References[edit | edit source]

  1. Georgieva, in Kuner, Bygrave, Docksey, The EU General Data Protection Regulation (GDPR): A Commentary, Article 11 GDPR, p. 395 (Oxford University Press 2020).
  2. Indeed, certain processing operations require the collection of personal data, but not necessarily the (ongoing) identification,of the data subject. It can be assumed that in general business transactions only a few use cases under Article 11(1) exist because the business purpose usually requires identification of the business partner, for example to carry out deliveries, to assess creditworthiness or to maintain business correspondence.
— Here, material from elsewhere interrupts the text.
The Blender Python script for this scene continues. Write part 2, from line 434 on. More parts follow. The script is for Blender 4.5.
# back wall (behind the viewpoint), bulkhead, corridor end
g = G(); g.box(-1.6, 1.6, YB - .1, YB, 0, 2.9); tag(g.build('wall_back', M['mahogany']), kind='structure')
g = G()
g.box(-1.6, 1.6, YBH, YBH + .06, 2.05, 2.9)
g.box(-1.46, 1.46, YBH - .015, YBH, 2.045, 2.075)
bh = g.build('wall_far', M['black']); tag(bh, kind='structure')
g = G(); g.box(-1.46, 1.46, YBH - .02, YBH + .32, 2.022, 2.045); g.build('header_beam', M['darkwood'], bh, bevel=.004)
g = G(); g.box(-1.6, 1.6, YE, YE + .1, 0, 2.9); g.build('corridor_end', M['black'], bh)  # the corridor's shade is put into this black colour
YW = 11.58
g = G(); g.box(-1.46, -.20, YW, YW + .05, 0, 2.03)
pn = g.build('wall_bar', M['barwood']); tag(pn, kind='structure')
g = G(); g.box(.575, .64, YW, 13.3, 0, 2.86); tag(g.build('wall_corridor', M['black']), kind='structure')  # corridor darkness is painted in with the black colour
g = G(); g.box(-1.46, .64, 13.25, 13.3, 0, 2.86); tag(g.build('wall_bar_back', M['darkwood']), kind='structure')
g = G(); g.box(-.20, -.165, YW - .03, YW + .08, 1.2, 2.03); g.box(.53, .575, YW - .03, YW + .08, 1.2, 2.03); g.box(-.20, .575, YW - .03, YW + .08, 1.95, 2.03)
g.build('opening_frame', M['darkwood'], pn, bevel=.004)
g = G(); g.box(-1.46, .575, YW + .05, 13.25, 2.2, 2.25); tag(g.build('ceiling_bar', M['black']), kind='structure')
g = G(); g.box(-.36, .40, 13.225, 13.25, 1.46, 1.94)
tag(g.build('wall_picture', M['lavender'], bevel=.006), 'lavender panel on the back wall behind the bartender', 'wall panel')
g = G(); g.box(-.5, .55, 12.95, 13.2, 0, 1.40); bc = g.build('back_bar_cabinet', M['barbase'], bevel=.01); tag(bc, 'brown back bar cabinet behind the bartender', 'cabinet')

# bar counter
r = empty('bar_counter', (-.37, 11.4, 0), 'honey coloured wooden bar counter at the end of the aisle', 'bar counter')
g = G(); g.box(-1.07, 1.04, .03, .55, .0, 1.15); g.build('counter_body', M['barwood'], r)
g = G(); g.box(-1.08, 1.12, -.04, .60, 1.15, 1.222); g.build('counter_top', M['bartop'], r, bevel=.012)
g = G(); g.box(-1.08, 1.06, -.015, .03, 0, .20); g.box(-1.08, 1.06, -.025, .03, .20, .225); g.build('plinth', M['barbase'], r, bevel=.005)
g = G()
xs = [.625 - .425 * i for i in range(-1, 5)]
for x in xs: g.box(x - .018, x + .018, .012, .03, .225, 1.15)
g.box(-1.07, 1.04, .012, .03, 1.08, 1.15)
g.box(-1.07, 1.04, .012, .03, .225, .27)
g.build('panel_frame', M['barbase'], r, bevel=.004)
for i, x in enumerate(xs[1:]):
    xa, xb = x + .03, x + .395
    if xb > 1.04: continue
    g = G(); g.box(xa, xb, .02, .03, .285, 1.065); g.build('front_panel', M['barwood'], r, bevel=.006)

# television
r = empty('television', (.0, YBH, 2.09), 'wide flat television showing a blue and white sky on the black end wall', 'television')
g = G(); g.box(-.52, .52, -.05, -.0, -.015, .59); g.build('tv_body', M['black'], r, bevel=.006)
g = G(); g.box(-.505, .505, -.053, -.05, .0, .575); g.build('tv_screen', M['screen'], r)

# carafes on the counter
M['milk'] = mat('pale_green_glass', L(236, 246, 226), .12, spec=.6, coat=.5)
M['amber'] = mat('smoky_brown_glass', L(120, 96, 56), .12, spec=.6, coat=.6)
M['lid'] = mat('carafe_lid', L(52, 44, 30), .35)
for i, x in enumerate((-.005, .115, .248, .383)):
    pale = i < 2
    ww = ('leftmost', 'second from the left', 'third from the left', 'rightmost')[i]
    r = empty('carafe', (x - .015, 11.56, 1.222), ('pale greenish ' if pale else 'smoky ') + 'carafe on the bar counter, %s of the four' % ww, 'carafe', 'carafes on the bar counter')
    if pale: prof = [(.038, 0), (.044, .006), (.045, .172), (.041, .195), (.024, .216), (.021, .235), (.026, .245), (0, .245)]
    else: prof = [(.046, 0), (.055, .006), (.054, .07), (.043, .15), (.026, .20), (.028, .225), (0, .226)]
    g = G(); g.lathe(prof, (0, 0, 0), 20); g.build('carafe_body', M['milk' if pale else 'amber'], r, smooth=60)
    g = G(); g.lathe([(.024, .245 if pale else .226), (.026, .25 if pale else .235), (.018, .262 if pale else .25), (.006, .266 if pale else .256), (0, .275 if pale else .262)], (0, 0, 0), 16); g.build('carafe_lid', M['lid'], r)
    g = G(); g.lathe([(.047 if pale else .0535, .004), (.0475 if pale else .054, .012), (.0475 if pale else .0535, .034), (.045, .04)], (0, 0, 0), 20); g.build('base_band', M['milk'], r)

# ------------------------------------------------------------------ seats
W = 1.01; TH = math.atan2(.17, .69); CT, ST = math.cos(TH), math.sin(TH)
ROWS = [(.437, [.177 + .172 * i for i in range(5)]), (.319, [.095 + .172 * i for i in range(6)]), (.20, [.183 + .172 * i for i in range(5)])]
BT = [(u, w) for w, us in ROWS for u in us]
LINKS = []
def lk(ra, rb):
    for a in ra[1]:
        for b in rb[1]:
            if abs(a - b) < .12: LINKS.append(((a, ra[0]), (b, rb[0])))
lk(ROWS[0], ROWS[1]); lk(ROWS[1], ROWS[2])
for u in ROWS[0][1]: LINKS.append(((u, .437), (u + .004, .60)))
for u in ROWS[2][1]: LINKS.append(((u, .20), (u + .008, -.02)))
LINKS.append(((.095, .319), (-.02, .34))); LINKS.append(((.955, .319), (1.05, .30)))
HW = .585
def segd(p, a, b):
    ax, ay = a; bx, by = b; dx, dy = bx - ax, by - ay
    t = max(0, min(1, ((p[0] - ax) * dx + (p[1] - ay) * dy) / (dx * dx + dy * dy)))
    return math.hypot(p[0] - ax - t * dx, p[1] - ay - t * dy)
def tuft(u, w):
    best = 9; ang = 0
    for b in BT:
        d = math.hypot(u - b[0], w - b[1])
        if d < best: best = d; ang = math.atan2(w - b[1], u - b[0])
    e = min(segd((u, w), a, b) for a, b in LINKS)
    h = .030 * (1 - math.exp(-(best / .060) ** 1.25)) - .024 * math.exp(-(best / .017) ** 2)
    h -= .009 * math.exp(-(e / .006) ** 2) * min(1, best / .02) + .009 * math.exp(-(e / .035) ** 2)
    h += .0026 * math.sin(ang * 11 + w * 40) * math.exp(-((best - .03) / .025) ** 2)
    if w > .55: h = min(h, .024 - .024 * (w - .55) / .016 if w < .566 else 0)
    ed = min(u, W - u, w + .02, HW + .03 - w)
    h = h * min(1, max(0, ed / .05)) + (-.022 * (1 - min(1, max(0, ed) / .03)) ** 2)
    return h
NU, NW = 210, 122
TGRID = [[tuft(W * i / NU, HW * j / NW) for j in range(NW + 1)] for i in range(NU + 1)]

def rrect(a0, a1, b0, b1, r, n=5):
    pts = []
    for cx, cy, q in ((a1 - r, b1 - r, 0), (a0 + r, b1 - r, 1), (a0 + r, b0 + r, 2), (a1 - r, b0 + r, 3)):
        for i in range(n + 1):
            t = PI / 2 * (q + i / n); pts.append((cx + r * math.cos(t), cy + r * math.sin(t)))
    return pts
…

  3. Kampert, in Sydow, Europäische Datenschutzgrundverordnung, Article 11 GDPR, margin number 7 (C.H. Beck 2018, 2nd Edition).
  4. For this and other examles, see Gola, Datenschutz-Grund-verordnung, Article 11 GDPR, margin number 2 (C.H. Beck 2018, 2nd Edition).
  5. Kampert, in Sydow, Europäische Datenschutzgrundverordnung, Article 11 GDPR, margin number 7 (C.H. Beck 2018, 2nd Edition).
  6. In this regard, the WP29 has already invited stakeholders "to elaborate, precisely with reference to Article 11 calls for proposals from the C-ITS WG on the concept of ‘additional information’ that can be provided in the context of this new service to make this provision effective". WP29, Opinion 3/2017 on processing personal data in the context of Cooperative Intelligent Transport Systems, p. 7.